堀 未央奈さん(以下、堀):とてもメッセージ性がある作品です。なので、暗い部分はあるかもしれませんが、監督が『ヒロイン失格』や乃木坂の他のメンバーが出演した『あさひなぐ』の英勉監督なので、暗さを感じさせない、エンタメ性がふんだんに盛り込まれています。
実は、英監督の作品は小さい時からたくさん観ていました。特に、『ヒロイン失格』が大好きで、このお仕事を始める前の中学生の頃から、もう10回以上、観ています!
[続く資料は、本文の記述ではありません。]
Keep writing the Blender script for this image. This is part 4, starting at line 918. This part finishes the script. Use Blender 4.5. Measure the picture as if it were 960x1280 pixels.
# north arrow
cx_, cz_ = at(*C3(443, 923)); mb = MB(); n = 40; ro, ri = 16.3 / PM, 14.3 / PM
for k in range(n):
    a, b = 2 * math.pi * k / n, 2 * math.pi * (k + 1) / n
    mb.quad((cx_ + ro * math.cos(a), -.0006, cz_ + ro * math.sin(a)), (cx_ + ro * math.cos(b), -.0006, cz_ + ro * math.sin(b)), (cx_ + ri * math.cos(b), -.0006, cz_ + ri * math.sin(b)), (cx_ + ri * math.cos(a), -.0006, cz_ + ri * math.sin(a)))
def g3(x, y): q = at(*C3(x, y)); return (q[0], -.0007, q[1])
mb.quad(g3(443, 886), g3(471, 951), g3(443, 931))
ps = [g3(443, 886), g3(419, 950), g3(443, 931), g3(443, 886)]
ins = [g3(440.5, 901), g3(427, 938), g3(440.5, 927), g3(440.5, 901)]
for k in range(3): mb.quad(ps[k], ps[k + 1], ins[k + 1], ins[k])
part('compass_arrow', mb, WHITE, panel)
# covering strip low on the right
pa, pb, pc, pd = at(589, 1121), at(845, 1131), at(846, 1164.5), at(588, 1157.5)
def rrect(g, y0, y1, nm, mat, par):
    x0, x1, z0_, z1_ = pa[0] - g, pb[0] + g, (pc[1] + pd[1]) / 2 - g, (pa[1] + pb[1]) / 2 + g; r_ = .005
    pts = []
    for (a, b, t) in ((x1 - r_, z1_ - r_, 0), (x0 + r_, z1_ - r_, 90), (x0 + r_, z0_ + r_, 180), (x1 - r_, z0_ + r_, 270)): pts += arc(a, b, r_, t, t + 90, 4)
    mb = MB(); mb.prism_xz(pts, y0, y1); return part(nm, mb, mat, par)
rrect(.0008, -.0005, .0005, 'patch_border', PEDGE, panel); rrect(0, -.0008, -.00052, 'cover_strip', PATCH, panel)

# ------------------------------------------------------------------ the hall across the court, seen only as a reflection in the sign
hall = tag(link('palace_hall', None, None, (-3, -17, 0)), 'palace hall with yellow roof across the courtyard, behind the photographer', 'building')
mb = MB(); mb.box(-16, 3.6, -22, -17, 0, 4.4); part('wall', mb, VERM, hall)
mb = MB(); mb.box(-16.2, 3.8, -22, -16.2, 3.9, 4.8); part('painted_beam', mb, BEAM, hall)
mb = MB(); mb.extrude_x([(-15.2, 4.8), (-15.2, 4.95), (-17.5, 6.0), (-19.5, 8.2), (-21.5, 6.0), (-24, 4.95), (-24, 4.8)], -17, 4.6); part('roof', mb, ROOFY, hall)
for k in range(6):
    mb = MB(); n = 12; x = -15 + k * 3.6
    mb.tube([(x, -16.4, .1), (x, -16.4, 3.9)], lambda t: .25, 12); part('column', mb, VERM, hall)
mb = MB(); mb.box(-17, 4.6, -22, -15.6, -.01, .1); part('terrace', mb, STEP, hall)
―監督の撮り方とかでお好きなのはどういったところですか?
堀:『ヒロイン失格』は、コメディの要素が好きです。
今回の『遺書、公開。』は、編集やストーリーの展開のスピード感など、監督の色がとても出ていて、シリアスな映画が苦手な人でも面白いエンタメとして、見やすいんじゃないかなと思います。
―姫山椿役に決まった時の気持ちを教えてください。
堀:もう、嬉しかったです!
年齢とかいろんなことにとらわれずにいろいろな役をやっていきたいと思っていたので。28歳で高校生の役なので、みんなにびっくりされたと思うのですが、ファンの方が、とても喜んでくれました。
―椿を演じたいと思われた決め手はなんでしょうか?
堀:英監督の作品にまずは出てみたいという想いがありました。
『遺書、公開。』の原作を読んだ時に、姫山椿ちゃんの役に一番惹かれて、この子の役を今の自分で演じたいなって強い想いを抱きました。
―椿に惹かれたのは、ご自身と似ている部分があったからですか?
堀:そうですね。似ている部分がある役は珍しいです。
『遺書、公開。』は、ある日、クラスの序列が何者かによって作られて突如送られてくるんですけど、椿ちゃんは、序列の1位に決定させられます。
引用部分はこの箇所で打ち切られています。